A former White House lawyer recently snubbed former President Donald Trump’s arguments for presidential immunity and labeled it “pretty weak” after the ex-president filed a petition with the Supreme Court on Monday.
It was last week that a three-judge panel of the U.S. Court for the District of Columbia Circuit unanimously ruled that Trump is not immune from prosecution over his attempt to overturn the results of the 2020 presidential election. The former president was indicted by a D.C. grand jury last year. He is also under criminal indictment in three other jurisdictions.
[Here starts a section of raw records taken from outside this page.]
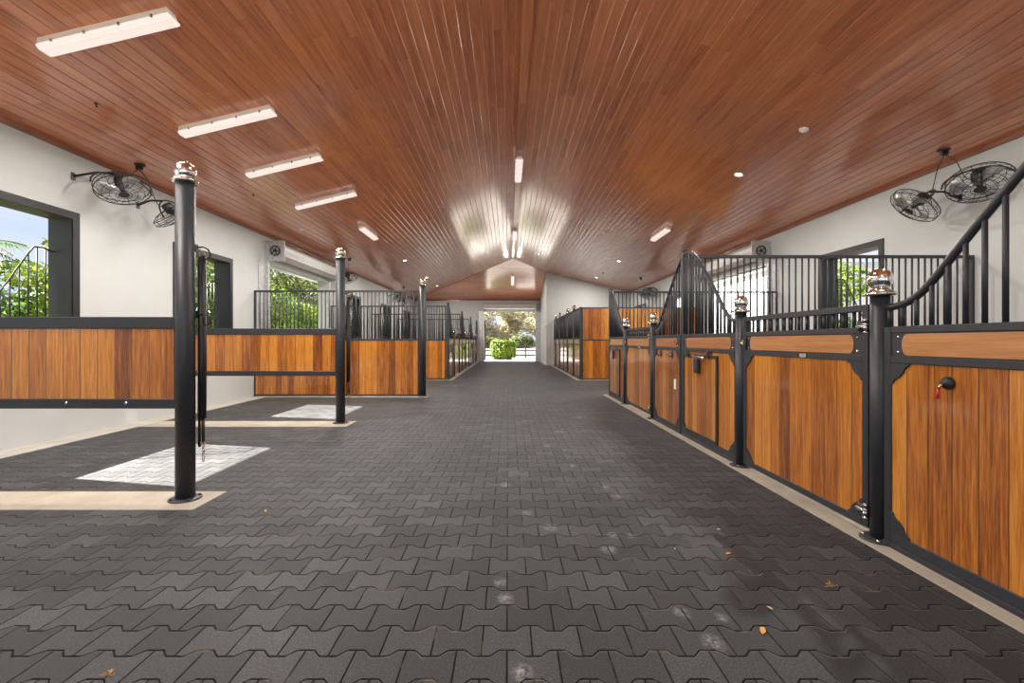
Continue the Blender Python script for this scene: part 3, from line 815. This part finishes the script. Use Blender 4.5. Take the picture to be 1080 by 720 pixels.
for yy in (2.65, .95):
    batten(-3.82, yy, 'x', 'long white ceiling light added out of view on the left slope', 1.27)  # unseen battens added to brighten the near interior
batten(-3.81, 12.4, 'y', 'long white ceiling light over the left side of the cross aisle', power=80.)
batten(4.22, 12.6, 'y', 'long white ceiling light over the right side of the cross aisle', power=80.)
batten(CX, 10.26, 'y', 'long white ridge light, nearest of the three overhead', drop=.05, L=1.3)
batten(CX, 16.6, 'y', 'long white ridge light, middle of the three overhead', drop=.05, L=1.3, power=42.)
batten(CX, 24.5, 'hip', 'long white light on the sloping end of the ceiling above the far door', drop=.0, L=1.3, power=30.)
for yy in (4.0, -2.4): batten(CX, yy, 'y', 'long white ridge light added out of view', drop=.05, L=1.3)  # extra ridge battens outside the frame, added as fill for the barn
def downlight(x, y, label, power=60.):
    z = roof_z(x, y); s_ = math.atan(SL)*(1 if x < CX else -1)
    t = thing('downlight', label, 'downlight', (x, y, z), 0, 'small round downlights'); t.rotation_euler = (0, -s_, 0)
    B().lathe([(.085, .0), (.085, -.006), (.07, -.008), (.06, -.004)], (0,0,0), 24).build('trim_ring', M['plastic'], t)
    B().lathe([(.06, -.004), (0, -.0045)], (0,0,0), 20).build('lens', M['spotlens'], t)
    l = bpy.data.lights.new('lamp', 'AREA'); l.shape = 'DISK'; l.size = .11; l.energy = power; l.color = (1., .93, .86)
    o = bpy.data.objects.new('lamp', l); C.objects.link(o); o.parent = t; o.location = (0, 0, -.02)
downlight(4.18, 8.25, 'bright round downlight above the second right stall')
downlight(4.18, 3.9, 'bright round downlight above the nearest right stall')
downlight(4.18, 17.2, 'round downlight above the far right block, nearer one')
downlight(4.18, 21.6, 'round downlight above the far right block, farther one')
downlight(-3.84, 16.9, 'round downlight above the first far left stall')
downlight(-3.84, 21.4, 'round downlight above the second far left stall')
downlight(-3.84, 24.6, 'round downlight above the third far left stall, by the hip edge')
for px, py, lab, r in ((848, 136, 'white round smoke detector above the right stalls', .06), (637, 245, 'white round smoke detector on the right slope near the cross aisle', .06),
                    (318, 241, 'white round smoke detector above the side roller door', .06), (636, 287.5, 'tiny white sensor beside the far right downlights', .04), (101, 109, 'tiny dark sprinkler between the two nearest left lights', .018), (267, 205, 'small dark hook in the left ceiling boards', .02)):
    x, y, z = ceil_pt(px, py); s_ = math.atan(SL)*(1 if x < CX else -1)
    t = thing('smoke_detector' if r > .03 else 'ceiling_hook', lab, 'smoke detector' if r > .03 else 'hook', (x, y, z)); t.rotation_euler = (0, -s_, 0)
    if r > .03:
        B().lathe([(r, .0), (r, -.02), (r*.8, -.035)], n=20).build('base', M['plastic'], t)
        B().lathe([(r*.55, -.034), (r*.5, -.048), (0, -.05)], n=16).build('sensor_cap', M['plastic'], t)
    else:
        B().lathe([(r, 0.002), (r, -.008), (r*.4, -.012), (r*.4, -.035), (r*.8, -.04), (0, -.045)], n=10).build('body', M['metal'], t)

# ------------------------------------------------------------------ roller doors
def roller(loc, rz, L, zo, label, wheel=True, inner=None):
    """local x along the opening, +y into the barn, z0 = floor"""
    t = thing('roller_door', label, 'roller door', loc, rz)
    pl = B(); r = .19; cz = zo+.24; cy = .25
    prof = []
    b = B()
    # slatted roll
    n = 20; pts = [(cy+(r-(.012 if k % 2 else 0))*math.cos(2*PI*k/n), cz+(r-(.012 if k % 2 else 0))*math.sin(2*PI*k/n)) for k in range(n)]
    b.prism(pts, .02, L-.02, 'yz'); b.box(.02, L-.02, .03, .06, zo-.02, cz, 0); b.box(.02, L-.02, .02, .075, zo-.06, zo-.02, .003)
    b.build('curtain', M['galvlight'], t)
    for x in (-.012, L-.004):
        e = B(); e.box(x, x+.016, .0, .47, zo-.01, zo+.48, .002); ep = e.build('end_plate', M['galv'], t)
        if wheel:
            w = B(); xs = x-.02 if x < .1 else x+.036
            w.tube([(xs, cy+.11*math.cos(a), cz+.11*math.sin(a)) for a in [i*PI/10 for i in range(20)]], .014, 6, closed=True)
            for k in range(5):
                a = 2*PI*k/5; w.tube([(xs, cy, cz), (xs, cy+.11*math.cos(a), cz+.11*math.sin(a))], .010, 5)
            w.lathe([(.03, -.015), (.03, .015)], (xs, cy, cz), 12, (1, 0, 0)); w.build('chain_wheel', M['fan'], ep)
    for x0, x1 in ((-.30, .04), (L-.04, L+.30)):
        g = B(); g.box(x0, x1, .001, .02, 0, zo+.0, .002); xm = x1-.07 if x0 < 0 else x0; g.box(xm, xm+.07, .02, .09, 0, zo-.0, .002); g.build('guide_rail', M['galv'], t)
    return t
# left wall: inside is +x world => rz=-90 maps local y -> +x, local x -> -y
roller((XL, BAY[1], 0), -R90, BAY[1]-BAY[0], 3.14, 'rolled-up steel door over the left side opening of the cross aisle')
roller((XR, BAY[0], 0), R90, BAY[1]-BAY[0], 3.14, 'rolled-up steel door over the right side opening of the cross aisle')
roller((DX1, YE, 0), PI, DX1-DX0, DZ, 'rolled-up steel door over the far end doorway', wheel=False)
# door jamb linings
for nm, x0, x1 in (('trim_19', DX0-.28, DX0-.04), ('trim_20', DX1+.04, RX-.001)):
    b = B(); b.box(x0, x1, YE-.06, YE+WT+.02, .0, DZ); 
    b = B(); b.box(x0, x1, YE+WT, YE+WT+.04, 0, DZ); struct(nm, b, M['grey'])

# ------------------------------------------------------------------ litter on the floor
def fl(px, py): Z = 600/(py-359.5); return (px-536)/480*Z, Z
leafpts = [(804.5, 665.5, .030, 'orange', 'orange fallen leaf on the pavers in the right foreground'), (768, 584, .022, 'orange', 'curled tan leaf in mid floor right of the dust marks'),
           (812, 641.5, .016, 'pale', 'small pale leaf chip just behind the orange leaf'), (758, 558.5, .017, 'pale', 'small tan chip near the curled tan leaf'), (876, 617, .035, 'straw', 'tuft of brown straw by the right concrete strip'),
           (712, 579, .012, 'pale', 'tiny white chip on the pavers in mid floor'), (114, 712, .02, 'straw', 'yellow straw bit at the lower left edge'), (280, 539, .022, 'orange', 'tan leaf just right of the nearest left curb')]
M['dry'] = simple('dry_leaf', (.55, .28, .05), .6, var=.3, scale=50); M['pale'] = simple('pale_chip', (.6, .5, .36), .7)
for px, py, s_, kd, lab in leafpts:
    x, y = fl(px, py); b = B(); n = 8
    mt = M['dry'] if kd != 'pale' else M['pale']
    if kd == 'straw':
        for k in range(9):
            a = random.uniform(0, 2*PI); ox, oy = random.uniform(-s_, s_)*.5, random.uniform(-s_, s_)*.5
            b.tube([(ox, oy, .003), (ox+math.cos(a)*s_, oy+math.sin(a)*s_, .004+random.random()*.01)], .0012, 4)
    else:
        a0 = random.uniform(0, PI)
        pts = [(1, 0), (.55, .33), (0, .42), (-.6, .25), (-1, 0), (-.55, -.3), (0, -.4), (.6, -.28)]
        top = [(s_*(p*math.cos(a0)-q*math.sin(a0)), s_*(p*math.sin(a0)+q*math.cos(a0)), .004+.006*abs(q)*(s_/.03)) for p, q in pts]
        bot = [(p, q, z-.0015) for p, q, z in top]
        b.add(top+bot, [tuple(range(8)), tuple(range(15, 7, -1))]+[(i, i+8, (i+1) % 8+8, (i+1) % 8) for i in range(8)])
    o = b.build('straw_tuft' if kd == 'straw' else 'fallen_leaf', mt); o.location = (x, y, .0); tag(o, lab, 'straw' if kd == 'straw' else 'leaf')

# ------------------------------------------------------------------ outdoors
b = B(); b.box(-60, 60, -30, 110, -.4, -.06); struct('outdoor_ground', b, M['ground'])
b = B(); b.box(-30, 32, YE+WT, 78, -.3, -.02); struct('apron_back', b, M['apron'])
b = B(); b.box(-14, 16, -16, Y0-WT, -.3, -.02); struct('bounce_apron_front', b, M['apron'])  # unseen pale slab added to bounce sunlight up onto the ceiling
b = B(); b.box(-9, XL-WT, 9.5, 15.5, -.3, -.02); struct('apron_left', b, M['apron'])
b = B(); b.box(XR+WT, 30, -6, 24, -.3, -.02); struct('apron_right', b, M['apron'])

def leaves(n, blobs, size, seed, shell=.55):
    rnd = random.Random(seed); vs = []; fs = []
    tot = sum(r[0]*r[1]*r[2] for _, r in blobs)
    for c, r in blobs:
        k = int(n*(r[0]*r[1]*r[2])/tot)+20
        for _ in range(k):
            while True:
                d = Vector((rnd.gauss(0,1), rnd.gauss(0,1), rnd.gauss(0,1)))
                if d.length > .1: break
            d.normalize(); q = shell+(1-shell)*rnd.random()**.6
            q *= 1+.18*noise.noise(d*2.5+Vector(c))
            p = Vector((c[0]+d.x*r[0]*q, c[1]+d.y*r[1]*q, c[2]+d.z*r[2]*q))
            nrm = (d+Vector((rnd.uniform(-1,1), rnd.uniform(-1,1), rnd.uniform(-.3,1.2)))*.9).normalized()
            a = nrm.orthogonal().normalized(); a.rotate(Matrix.Rotation(rnd.uniform(0, 2*PI), 3, nrm)); e = nrm.cross(a)
            s1 = size*rnd.uniform(.6, 1.3); s2 = s1*rnd.uniform(.35, .55); o = len(vs)
            vs += [p-a*s1, p+e*s2, p+a*s1, p-e*s2]; fs.append((o, o+1, o+2, o+3))
    return vs, fs
def plant(name, label, cat, loc, blobs, n, size, mat, seed, trunk=None, group=None, stems=0):
    t = thing(name, label, cat, loc, 0, group)
    vs, fs = leaves(n, blobs, size, seed)
    me = bpy.data.meshes.new('foliage'); me.from_pydata(vs, [], fs); me.materials.append(M[mat])
    o = bpy.data.objects.new('foliage', me); C.objects.link(o); o.parent = t
    if trunk:
        b = B(); rt, ht = trunk
        b.tube([(0, 0, 0), (.05*ht*.3, 0, ht*.4), (0, .04*ht*.3, ht)], [rt*1.3, rt, rt*.7], 8)
        b.build('trunk', M['bark'], t)
        rnd = random.Random(seed+5)
        for c, r in blobs[:6]:
            bb_ = B(); bb_.tube([(0, 0, ht*.8), ((c[0])*.5, c[1]*.5, (ht+c[2])*.5), (c[0], c[1], c[2])], [rt*.6, rt*.4, rt*.2], 6); bb_.build('branch', M['bark'], t)
    if stems:
        b = B(); rnd = random.Random(seed+9)
        for k in range(stems):
            a = 2*PI*k/stems; b.tube([(.05*math.cos(a), .05*math.sin(a), 0), (.3*math.cos(a), .3*math.sin(a), .5), (.45*math.cos(a), .45*math.sin(a), blobs[0][0][2])], .02, 5)
        b.build('stem', M['bark'], t)
    return t
rnd = random.Random(3)
# shrub in front of the end door
plant('round_shrub', 'bright green rounded shrub just outside the far doorway', 'shrub', (-.35, 31.3, -.02), [((0, 0, .70), (.85, .8, .66)), ((-.45, 0, .95), (.45, .5, .42)), ((.5, .1, .9), (.45, .5, .42)), ((-.42, 0, .42), (.5, .5, .40)), ((.42, 0, .42), (.5, .5, .40))], 6500, .10, 'leaf_y', 11, stems=6)
# fence beyond
t = thing('paddock_fence', 'dark wooden rail fence across the paddock beyond the far shrub', 'fence', (0, 34.2, 0))
for z in (.18, .52, .86):
    B().box(-14, 14, -.02, .02, z-.06, z+.06, .005).build('rail', M['fence'], t)
for k in range(-6, 7):
    B().box(k*2.4-1.1-.06, k*2.4-1.1+.06, .02, .14, -.06, 1.1, .005).build('fence_post', M['fence'], t)
t = thing('gate_post', 'dark upright gate post at the left of the far doorway', 'post', (-1.55, 30.0, -.02))
B().box(-.07, .07, -.07, .07, 0, 2.55, .006).build('shaft', M['fence'], t); B().box(-.12, .16, -.1, .1, 2.55, 2.62, .006).build('cap', M['fence'], t)
kinds = [(-17, 88), (-11, 93), (-5.5, 88), (.3, 94), (6, 88.5), (12, 93), (18, 88), (-24, 93), (25, 93)]
side = ['far left', 'left', 'left of centre', 'centre', 'right of centre', 'right', 'far right', 'leftmost', 'rightmost']
for k, (x, y) in enumerate(kinds):
    hh = rnd.uniform(12.5, 14.5)
    bl = [((rnd.uniform(-2.6, 2.6), rnd.uniform(-2, 2), hh*q_), (rnd.uniform(2.7, 3.5), rnd.uniform(2, 2.6), rnd.uniform(1.8, 2.4))) for q_ in (.18, .22, .3, .38, .45, .55, .65, .75, .85)]
    plant('pale_tree', 'pale olive bushy tree beyond the paddock fence, %s of its row' % side[k], 'tree', (x, y, -.06), bl, 8500, .26, 'leaf_p', 40+k, (.25, hh*.5), 'trees beyond the paddock')
for k, x in enumerate((-15, -9.5, -4, 1.5, 7, 13)):
    bl = [((rnd.uniform(-2, 2), 0, rnd.uniform(.6, 1.5)), (2.2, 1.3, 1.1)) for _ in range(4)]
    plant('low_bush', 'olive green low bush behind the paddock fence, %s' % ['far left', 'left', 'left of centre', 'right of centre', 'right', 'far right'][k], 'bush', (x, 80+rnd.uniform(-1, 1), -.06), bl, 2600, .2, 'leaf_d', 70+k, group='bushes behind the fence', stems=4)
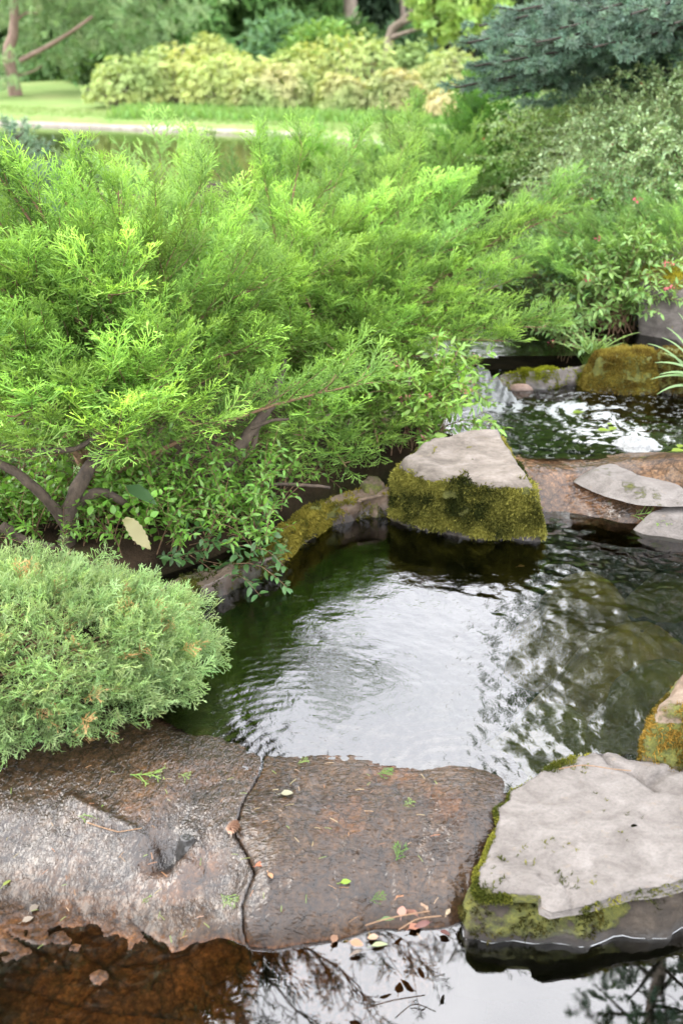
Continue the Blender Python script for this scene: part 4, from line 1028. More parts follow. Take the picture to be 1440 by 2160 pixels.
# ------------------------------------------------------------------ the big spreading juniper
JA = np.array([-.86, 2.77, .15]); JB = np.array([-.20, 4.0, .3])
tips = [(-60, 360, 2.95, 0), (140, 390, 3.3, 0), (330, 460, 3.5, 0), (520, 390, 3.6, 1), (700, 345, 3.6, 1), (850, 330, 3.5, 1), (905, 375, 3.4, 1), (790, 410, 3.3, 1), (1190, 415, 3.3, 1), (1060, 500, 3.1, 1), (1095, 545, 3.15, 1),
        (1040, 600, 3.0, 1), (1145, 678, 3.05, 1), (1010, 705, 2.95, 1), (935, 800, 2.95, 1), (880, 880, 2.9, 1), (800, 950, 2.9, 1), (730, 985, 2.85, 1), (640, 930, 2.7, 1), (-40, 720, 2.5, 0), (-60, 560, 2.7, 0), (30, 880, 2.45, 0), (120, 940, 2.4, 0), (270, 950, 2.35, 0),
        (420, 900, 2.35, 0), (520, 740, 2.35, 0), (540, 660, 2.4, 0), (330, 800, 2.35, 0), (200, 830, 2.4, 0), (640, 620, 2.5, 1), (700, 750, 2.6, 1), (820, 700, 2.7, 1), (860, 600, 2.85, 1), (950, 440, 3.2, 1)]
limbs = []
def jy(px, py):
    T = np.interp(px, [0, 350, 500, 680, 820, 950, 1200], [.86, .76, .66, .57, .52, .51, .52]); d = RAD(PITCH) + math.atan((py - 1080) / FX)
    return 3.04 / (T + math.tan(max(d, .02)))
def wood_start(k, f): # points part way along the hidden main stems
    return (JA + np.array([.10, .40, .30]) * f * 1.5) if k == 0 else (JB + np.array([rng.uniform(-.35, .35), rng.uniform(0, .25), .05 + rng.uniform(-.1, .15)]))
for px, py, y, k in tips:
    py = py + (35 if py < 420 else 0); e = W(px, py, jy(px, py)); s = wood_start(k, .6); m = (s + e) / 2 + np.array([0, .10, .10])
    limbs.append(bez(s, m, e, 16))
hero_n = len(limbs); thin = [.62] * hero_n
for px, py, y, k in [(870, 275, 0, 1), (760, 290, 0, 1), (640, 300, 0, 1), (545, 320, 0, 1), (430, 380, 0, 0), (250, 400, 0, 0), (160, 350, 0, 0), (40, 380, 0, 0), (-20, 350, 0, 0), (1010, 470, 0, 1), (1130, 460, 0, 1), (1200, 400, 0, 1), (1080, 590, 0, 1), (1000, 640, 0, 1), (1150, 690, 0, 1), (1070, 720, 0, 1), (960, 760, 0, 1), (930, 400, 0, 1), (980, 390, 0, 1)]:
    e = W(px, py, jy(px, py) - .05); s = wood_start(k, .8); m = (s + e) / 2 + np.array([0, .05, .10 + rng.normal(0, .03)]); limbs.append(bez(s, m, e, 16)); thin.append(.45)
for q in range(84):
    px = rng.uniform(-120, 900); py = rng.uniform(450, 960)
    lim = 890 - max(0, py - 560) * .05
    if px > lim: px = rng.uniform(-100, lim)
    e = W(px, py, jy(px, py) + rng.uniform(-.02, .40)); k = 0 if px < 480 + rng.normal(0, 120) else 1
    s = wood_start(k, rng.uniform(.3, 1)); m = (s + e) / 2 + np.array([rng.normal(0, .05), .10, .10 + rng.normal(0, .04)])
    limbs.append(bez(s, m, e, 14))
for q in range(26):   # the far side
    a = rng.uniform(-.3, pi + .3); k = q % 2; s = wood_start(k, rng.uniform(.3, 1)); rr = rng.uniform(.4, .9)
    e = s + np.array([cos(a) * rr * (1.1 if k == 0 else .9), sin(a) * rr, rng.uniform(.15, .4)]); e[0] = min(e[0], .25); limbs.append(bez(s, (s + e) / 2 + np.array([0, 0, .1]), e, 12))
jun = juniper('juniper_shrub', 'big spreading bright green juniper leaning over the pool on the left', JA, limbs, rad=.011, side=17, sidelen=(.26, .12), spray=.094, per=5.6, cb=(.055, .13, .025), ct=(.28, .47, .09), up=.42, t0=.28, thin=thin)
# bare wood that shows under the crown
woods = [([(140, 1160, 2.77), (150, 1080, 2.76), (175, 1010, 2.78), (230, 930, 2.9)], .0305), ([(150, 1120, 2.77), (90, 1040, 2.72), (20, 985, 2.7), (-60, 950, 2.7)], .019), ([(-40, 935, 2.55), (60, 950, 2.55), (140, 955, 2.57), (200, 925, 2.6), (300, 850, 2.9)], .010),
         ([(160, 1070, 2.78), (210, 1040, 2.8), (250, 1052, 2.8), (290, 1085, 2.84)], .018), ([(500, 950, 3.0), (545, 890, 3.05), (575, 845, 3.12), (600, 760, 3.5)], .020), ([(530, 905, 3.0), (570, 885, 3.0), (610, 880, 3.0)], .007),
         ([(330, 1050, 2.95), (420, 1010, 2.98), (520, 960, 3.02), (545, 900, 3.05)], .016), ([(430, 1075, 3.0), (500, 1030, 3.0), (620, 1025, 3.0), (700, 1028, 3.0)], .008), ([(0, 1110, 2.7), (60, 1145, 2.7), (140, 1165, 2.75)], .020)]
for pts, r in woods:
    Pw = cat([W(a, b, y) for a, b, y in pts], 18); Pw = Pw + .012 * np.column_stack([fbm(Pw * 9, 3, seed=160), fbm(Pw * 9, 3, seed=161), fbm(Pw * 9, 3, seed=162)])
    V, Q = tube(Pw, r * (1 - .45 * np.linspace(0, 1, 18)), 9, .09); mk('trunk' if r > .03 else 'limb', V, Q, M_BARK, jun)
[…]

“We cannot accept that the office of the Presidency places its former occupants above the law for all time thereafter,” the judges wrote. Doing so, they said, “would collapse our system of separated powers by placing the President beyond the reach of all three branches.”
A few hours after Trump’s lawyers appealed to the Supreme Court to ask the justices to stay the ruling, Ty Cobb, who served as an attorney in Trump’s White House, appeared on OutFront with Erin Burnett and weighed in:
BURNETT: I wanna start with the immunity filing from Trump, coming late today, I know you’ve had a chance to read through it. Obviously, I know you don’t think that he should have immunity, but now you’re seeing their full argument that they want to put in front of the Supreme Court. Is it persuasive?
COBB: Not at all, Erin. Nice to be with you again. This brief, this petition, for stay, is pretty weak. It’s repetitive of their briefs below which, the arguments that they presented were not only soundly rejected, but you know, eviscerated both in oral argument and in the opinion. I don’t think the Supreme Court is going to find those arguments compelling in any way. The Supreme Court can do a variety of things here. You know, they can grant or they can grant or deny the stay. If they’d grant the stay, you know, they will likely expedite consideration of the case.
Cobb went on to say he believes the Supreme Court is unlikely to take up the case, which would leave in place the lower court’s ruling.